The stylishness of Kate’s women and their fashion inspiration arises from Kate’s forays to Paris, where she indulges a self-confessed addiction to scouring clothing shops for unusual pieces. Paris is Kate’s “shopping heaven” for food, fashion and art and the artist’s interest in glamour is reflected in her admiration of European and Russian art from the 1920’s to the 1940’s. As well as living in Australia and New Zealand, Kate has also has lived in South Africa and London, and has travelled to Italy, the Netherlands, Switzerland, Spain, Russia and France.

Kate loves colour and admirers of her pastels marvel at their gloriously thick texture, unbridled hues and stylish tones. When her children were young they would return from school to find their whole home decorated in a new shade of paint Kate was working with – bedspreads would be dyed a new colour and flowers on the table would match the theme!

Kate is a multi-award-winning artist with over 100 art prizes to her credit, as well as many resort and corporate commissions.  However , like all artists has worked hard for success. She sees optimism as her secret weapon and tells the story of early painting days when forced to live in a squat, she hosted a wealthy client and her chauffeur in a room devoid of decor and conveniences, apart from her vibrant hand painted walls!

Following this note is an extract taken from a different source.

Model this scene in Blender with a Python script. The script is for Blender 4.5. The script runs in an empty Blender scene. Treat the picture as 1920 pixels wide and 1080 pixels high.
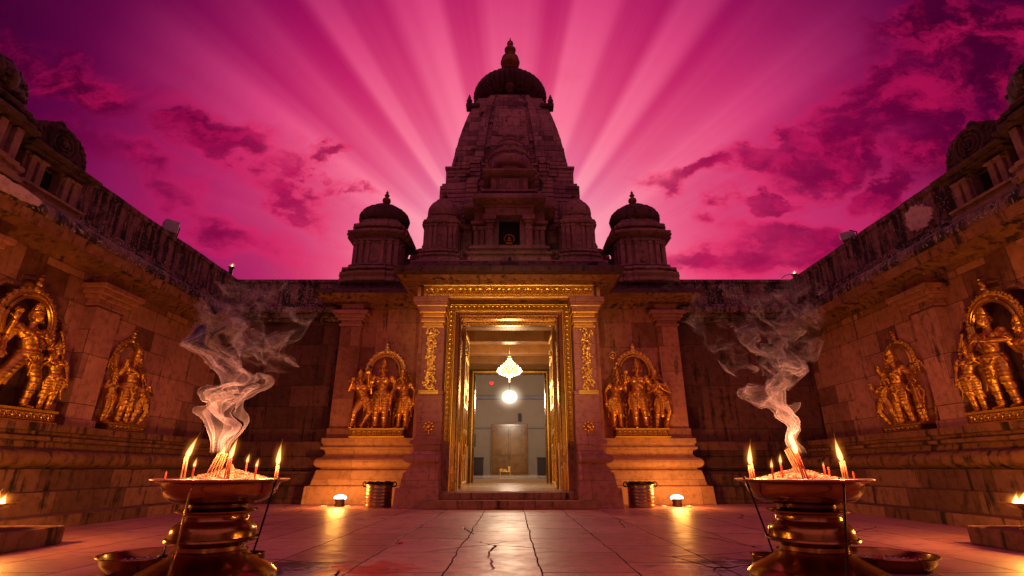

Kate Smith’s art prizes include: SGIO art award (1983); Moreton Shire Art Award, Queensland (1983, 1984 & 1987); Sunshine Newspaper Company Award (1983); Nerang Festival of the Arts Award (1983); Beenleigh City Art Award, Queensland (1984); Keith Stone Memorial Art Award, Queensland (1985); Aberdare Art Prize, Queensland (1985); Noosa Art Award, Queensland (1984); City of Toowoomba Art Awards (1985); Royal Queensland Art Society Award, Rockhampton (1987); Beenleigh Arts Festival Award, Queensland (1987); Burke Hall Art Prize, Victoria (1986, 1988 & 1991) and St. Kevins Art Prize, Victoria (1987).

Kate has also had her work reproduced in several publications, including: Readers Digest cover (1985); Outrider Volume 2, No. 1, feature article and front cover, (1985); Queensland Homes Art and Design (1989); Art in Australia Winter Issue, Volume 26, No. 4 (1989); “Alice and Beyond”, text and artwork, Kate Smith (1989); Boolarong Press Qld Pty Ltd; Belle Interior, December 2000; and Noosa Style Magazine cover, December 2004.

Paintings by Kate Smith are represented in regional art galleries in Queensland at Toowoomba, Ipswich and Stanthorpe and the Brisbane City Council Gallery as well as private and corporate collections, both in Australia and overseas.